Why This Comparison Matters
The Crew and Need for Speed are dedicated open-world racing franchises that should, in theory, have better driving than GTA. They exist solely to deliver the driving experience. But GTA's vehicles have always been more than transportation — they're a core part of a larger sandbox. The Crew offered an entire recreation of the United States to drive across. NFS built neon-lit street racing fantasies. Neither could build the living world that makes GTA's driving feel like it matters.
The Crew's story took a dark turn when Ubisoft shut down The Crew's servers in 2024, erasing the game entirely for players who had purchased it. The incident became a landmark case for digital ownership rights. Meanwhile, NFS has struggled to find its identity under EA's rotating developer model. GTA 6 will likely offer better driving than both — as a side feature.
Side-by-Side Comparison
The Crew / NFS
The Crew's scaled-down United States was an extraordinary achievement — coast-to-coast drives across deserts, mountains, and cities. NFS games built tighter, more atmospheric urban maps optimized for racing flow. Both designed their worlds primarily for driving lines and speed. You looked at the world through a windshield.
GTA 6
Leonida is built for everything — walking, driving, flying, swimming, shooting, exploring. The roads are designed for dramatic chases and casual cruising, not optimized lap times. GTA's world serves driving as one activity among dozens. That versatility means the roads feel natural, not engineered.
The Crew / NFS
Deeper driving physics — distinct handling per vehicle class, tuning systems, drift mechanics, tire pressure simulation. NFS Heat and Unbound had satisfying arcade-sim hybrid models. The Crew Motorfest added vehicle disciplines (street, off-road, pro). Driving is the entire product, so the physics get more development time and attention.
GTA 6
GTA's driving is arcade-leaning but increasingly sophisticated. GTA V's Enhanced Edition added significantly better vehicle handling. GTA 6 is expected to offer the franchise's most refined physics yet — but it will never be a driving sim. It doesn't need to be. GTA makes driving feel exciting as part of a larger experience, not as an isolated mechanic.
The Crew / NFS
Deep performance tuning, visual customization (body kits, wraps, liveries, neon), and progression systems built around acquiring and upgrading vehicles. NFS has historically offered the best car customization in gaming — especially Underground 2 and the modern entries. The Crew added boat and plane customization. Vehicles are the entire progression loop.
GTA 6
GTA's vehicle customization — Los Santos Customs in GTA V — was substantial but secondary to the overall experience. GTA 6 will likely expand customization significantly (more mods, visual options, performance tuning), but it will always be one feature among many rather than the central loop.
The Crew / NFS
The Crew was always-online with seamless multiplayer — you'd see other players driving across the map in real time. NFS added online multiplayer modes but was primarily single-player. The Crew 2 and Motorfest added live events, seasonal content, and competitive racing. Both franchises treated multiplayer as essential.
GTA 6
GTA Online's racing modes are already more popular than most dedicated racing games. The Import/Export, Arena War, and street racing updates attracted millions of players. GTA 6's online mode will include racing as one of many activities — and it will likely have a larger concurrent player base than any racing-only game.
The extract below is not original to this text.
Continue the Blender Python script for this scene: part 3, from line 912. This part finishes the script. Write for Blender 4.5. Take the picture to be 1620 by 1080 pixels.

The Crew: A Cautionary Tale
When Your Game Gets Deleted
In 2024, Ubisoft shut down The Crew's servers — and the game stopped working entirely, even for single-player content. Players who had purchased the game lost access completely. The incident sparked an EU investigation into digital ownership and became a rallying cry for game preservation. GTA V, by contrast, has been playable offline for 13 years and counting. Server-dependent games are fundamentally fragile; GTA's offline single-player ensures it will exist forever.
The Bottom Line
The Crew and Need for Speed should beat GTA at driving — it's literally all they do. But GTA's driving exists within a world so rich that the act of driving from one location to another becomes compelling not because of the physics engine, but because of what you're driving through. You listen to the radio, watch NPCs, plan your next heist, notice an Easter egg. The driving is the medium; the world is the message.
GTA 6 won't have the deepest car tuning or the most realistic tire model. It will have the best place to drive in. And that's what matters.